There was an extraordinary event during the Emerson String Quartet’s intense and enrapturing presentation of Béla Bartók’s fourth quartet. Early into the pages of the final movement, violinist Eugene Drucker’s bow snapped off near the tip! I’ve never seen something as dramatic as a bow actually snapping and breaking in a concert before. After a break to replace the bow, the quartet began the final movement again, completing a fabulous performance, despite the shock of the damaged bow!
In March, the Mandelring Quartet returned, even though some of their luggage, including their stage clothes, did not make it on time. The concert featured a debut for us, the second quartet by German/Jewish composer Berthold Goldschmidt. Goldschmidt is one of the fortunate ones who escaped the Third Reich by moving to England. Late in life he befriended the Mandelring Quartet, so their take on this music, written in 1936, has a direct connection with the composer. And all of us were swept along by the dynamism of this performance.
We also enjoyed two visits by the Takács Quartet this calendar year, with the March visit including a taut and introspective take on Dmitri Shostakovich’s third quartet. This was another turning point in hearing Shostakovich given a fine and remarkably different reading from the Russian tradition. The group’s second concert for us on December 4 was an all-Beethoven event that garnered lots of buzz from audience members in the post-concert reception.
Our 2016-2017 season has included a pair of fine performances of early music by Arnold Schoenberg, first, his second quartet played by the Escher Quartet (on Schoenberg’s birthday), and Transfigured Night for string sextet performed by a special group from the Chamber Music Society of Lincoln Center. We’re thrilled so many of you let us know how much you enjoyed these works. And then there were the works of Johannes Brahms; his clarinet trio performed by the Israeli Chamber Project, and the first string sextet played by the CMS string sextet. Both are works of such lyrical beauty and sweetness that our audiences were swept to their feet at the conclusion of both concerts by the combination of the music and its interpretation by these artists.
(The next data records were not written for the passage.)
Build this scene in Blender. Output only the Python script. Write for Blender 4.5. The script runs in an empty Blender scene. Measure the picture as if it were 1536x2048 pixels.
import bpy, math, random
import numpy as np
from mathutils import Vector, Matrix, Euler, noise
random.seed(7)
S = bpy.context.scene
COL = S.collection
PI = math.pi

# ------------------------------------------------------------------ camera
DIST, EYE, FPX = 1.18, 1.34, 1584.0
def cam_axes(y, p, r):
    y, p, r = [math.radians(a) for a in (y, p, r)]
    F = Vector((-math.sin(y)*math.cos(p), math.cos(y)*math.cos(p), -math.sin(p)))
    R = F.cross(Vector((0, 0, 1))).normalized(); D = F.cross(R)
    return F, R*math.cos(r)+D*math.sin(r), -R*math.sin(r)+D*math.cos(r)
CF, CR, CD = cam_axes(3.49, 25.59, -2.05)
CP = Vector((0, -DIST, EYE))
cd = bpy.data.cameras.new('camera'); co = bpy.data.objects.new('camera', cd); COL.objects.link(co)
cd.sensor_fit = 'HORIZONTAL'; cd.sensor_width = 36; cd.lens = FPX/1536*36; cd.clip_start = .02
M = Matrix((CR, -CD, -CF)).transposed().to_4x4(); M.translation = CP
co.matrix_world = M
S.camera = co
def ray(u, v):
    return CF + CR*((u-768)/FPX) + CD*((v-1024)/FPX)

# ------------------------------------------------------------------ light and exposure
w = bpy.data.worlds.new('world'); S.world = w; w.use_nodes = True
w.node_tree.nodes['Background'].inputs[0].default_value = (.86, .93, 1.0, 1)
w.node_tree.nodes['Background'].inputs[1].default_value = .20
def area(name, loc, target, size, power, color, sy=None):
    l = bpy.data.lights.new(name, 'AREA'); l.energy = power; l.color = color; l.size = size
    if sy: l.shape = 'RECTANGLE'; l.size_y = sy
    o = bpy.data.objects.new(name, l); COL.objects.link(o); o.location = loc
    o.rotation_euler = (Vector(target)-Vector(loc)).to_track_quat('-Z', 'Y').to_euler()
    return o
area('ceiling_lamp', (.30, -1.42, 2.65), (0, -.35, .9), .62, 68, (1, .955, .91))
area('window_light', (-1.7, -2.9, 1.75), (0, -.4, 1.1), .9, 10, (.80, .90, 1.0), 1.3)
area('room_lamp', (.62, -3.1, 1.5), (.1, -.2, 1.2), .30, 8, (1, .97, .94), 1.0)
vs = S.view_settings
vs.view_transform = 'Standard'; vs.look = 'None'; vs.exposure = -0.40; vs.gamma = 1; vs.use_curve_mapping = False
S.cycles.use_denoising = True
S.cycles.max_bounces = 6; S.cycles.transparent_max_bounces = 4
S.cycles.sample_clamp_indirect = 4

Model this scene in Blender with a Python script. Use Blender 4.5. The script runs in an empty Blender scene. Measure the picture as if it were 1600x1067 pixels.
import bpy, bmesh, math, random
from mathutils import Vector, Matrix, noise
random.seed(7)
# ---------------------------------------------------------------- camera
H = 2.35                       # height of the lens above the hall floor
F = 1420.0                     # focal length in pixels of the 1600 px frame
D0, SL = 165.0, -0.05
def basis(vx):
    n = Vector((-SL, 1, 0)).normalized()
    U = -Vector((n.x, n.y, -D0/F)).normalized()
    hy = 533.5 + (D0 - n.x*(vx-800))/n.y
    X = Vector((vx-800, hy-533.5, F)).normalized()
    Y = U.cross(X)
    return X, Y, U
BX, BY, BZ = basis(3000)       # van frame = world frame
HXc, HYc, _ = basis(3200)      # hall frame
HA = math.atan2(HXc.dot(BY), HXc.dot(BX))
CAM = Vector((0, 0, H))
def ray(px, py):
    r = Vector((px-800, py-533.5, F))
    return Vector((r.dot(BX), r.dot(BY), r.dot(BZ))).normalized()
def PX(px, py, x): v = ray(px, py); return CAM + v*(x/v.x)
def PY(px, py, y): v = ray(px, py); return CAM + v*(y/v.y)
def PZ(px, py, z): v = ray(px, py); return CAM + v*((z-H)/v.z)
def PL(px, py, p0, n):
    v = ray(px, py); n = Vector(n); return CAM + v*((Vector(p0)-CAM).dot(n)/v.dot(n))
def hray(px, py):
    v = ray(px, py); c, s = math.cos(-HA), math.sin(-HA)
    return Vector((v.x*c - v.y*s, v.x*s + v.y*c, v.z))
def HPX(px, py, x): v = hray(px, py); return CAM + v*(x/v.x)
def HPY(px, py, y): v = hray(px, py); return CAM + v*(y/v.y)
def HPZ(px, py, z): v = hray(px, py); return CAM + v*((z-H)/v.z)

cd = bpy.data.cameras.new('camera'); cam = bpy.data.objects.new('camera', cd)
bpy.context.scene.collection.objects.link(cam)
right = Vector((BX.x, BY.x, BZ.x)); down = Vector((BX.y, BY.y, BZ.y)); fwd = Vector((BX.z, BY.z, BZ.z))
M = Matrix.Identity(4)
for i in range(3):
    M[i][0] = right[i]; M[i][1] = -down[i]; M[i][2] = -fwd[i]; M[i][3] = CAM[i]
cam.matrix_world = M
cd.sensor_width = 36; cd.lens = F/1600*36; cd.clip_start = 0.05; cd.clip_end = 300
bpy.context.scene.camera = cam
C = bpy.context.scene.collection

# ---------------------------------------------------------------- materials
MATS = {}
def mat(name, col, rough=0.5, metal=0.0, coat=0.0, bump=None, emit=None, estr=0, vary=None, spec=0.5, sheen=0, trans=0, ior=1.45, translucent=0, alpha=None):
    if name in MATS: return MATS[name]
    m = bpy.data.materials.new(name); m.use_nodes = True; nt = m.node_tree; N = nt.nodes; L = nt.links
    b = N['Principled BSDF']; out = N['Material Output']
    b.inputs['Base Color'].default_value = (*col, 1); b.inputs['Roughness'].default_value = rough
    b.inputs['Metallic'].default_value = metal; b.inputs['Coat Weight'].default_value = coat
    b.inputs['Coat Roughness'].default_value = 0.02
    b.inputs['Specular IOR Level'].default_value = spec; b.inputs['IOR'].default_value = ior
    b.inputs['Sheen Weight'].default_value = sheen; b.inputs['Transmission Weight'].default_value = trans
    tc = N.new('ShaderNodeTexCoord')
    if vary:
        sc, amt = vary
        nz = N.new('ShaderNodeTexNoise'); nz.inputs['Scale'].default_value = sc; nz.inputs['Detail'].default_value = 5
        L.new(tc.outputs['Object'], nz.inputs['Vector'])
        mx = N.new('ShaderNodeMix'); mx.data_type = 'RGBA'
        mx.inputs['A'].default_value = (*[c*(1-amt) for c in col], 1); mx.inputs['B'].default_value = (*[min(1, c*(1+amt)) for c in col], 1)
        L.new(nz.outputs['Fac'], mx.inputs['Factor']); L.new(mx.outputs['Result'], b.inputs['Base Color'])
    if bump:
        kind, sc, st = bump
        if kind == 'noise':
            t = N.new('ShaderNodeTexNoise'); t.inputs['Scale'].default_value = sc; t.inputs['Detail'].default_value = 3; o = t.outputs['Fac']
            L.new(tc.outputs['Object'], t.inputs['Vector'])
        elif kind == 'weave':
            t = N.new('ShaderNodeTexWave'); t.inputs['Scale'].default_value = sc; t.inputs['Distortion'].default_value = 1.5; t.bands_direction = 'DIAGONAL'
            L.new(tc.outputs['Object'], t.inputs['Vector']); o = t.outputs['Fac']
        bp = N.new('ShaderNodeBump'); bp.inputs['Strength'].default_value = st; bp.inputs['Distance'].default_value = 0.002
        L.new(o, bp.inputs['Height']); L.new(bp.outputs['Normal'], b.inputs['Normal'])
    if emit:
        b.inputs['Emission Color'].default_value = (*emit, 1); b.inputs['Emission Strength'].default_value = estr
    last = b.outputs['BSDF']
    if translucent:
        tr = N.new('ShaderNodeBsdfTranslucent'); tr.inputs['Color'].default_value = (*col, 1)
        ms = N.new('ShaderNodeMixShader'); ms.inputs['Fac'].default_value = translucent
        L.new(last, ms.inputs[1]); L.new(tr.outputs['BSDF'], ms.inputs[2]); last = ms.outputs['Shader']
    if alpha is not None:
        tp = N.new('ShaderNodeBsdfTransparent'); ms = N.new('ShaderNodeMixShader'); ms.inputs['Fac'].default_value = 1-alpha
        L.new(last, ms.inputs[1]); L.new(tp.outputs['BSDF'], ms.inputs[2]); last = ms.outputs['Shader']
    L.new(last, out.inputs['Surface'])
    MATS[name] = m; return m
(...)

We finish 2016 by looking ahead, and to thank you for your continued support, we make a special offer: pick up either or both Trio Packs of tickets. Option #1 gives concert-goers the chance to sample the shared beauties and musical differences in works by composers from Paris and Vienna at different times. Option #2 offers three opportunities to enjoy the elegance of music by Wolfgang Amadeus Mozart (as well as Bartók, Janáček, and others).
I look forward to seeing you all in 2017 to experience the joys of live classical chamber music played by some of the world’s greatest concert artists here in Vancouver. Best wishes to everybody for a festive season with loved ones and good music!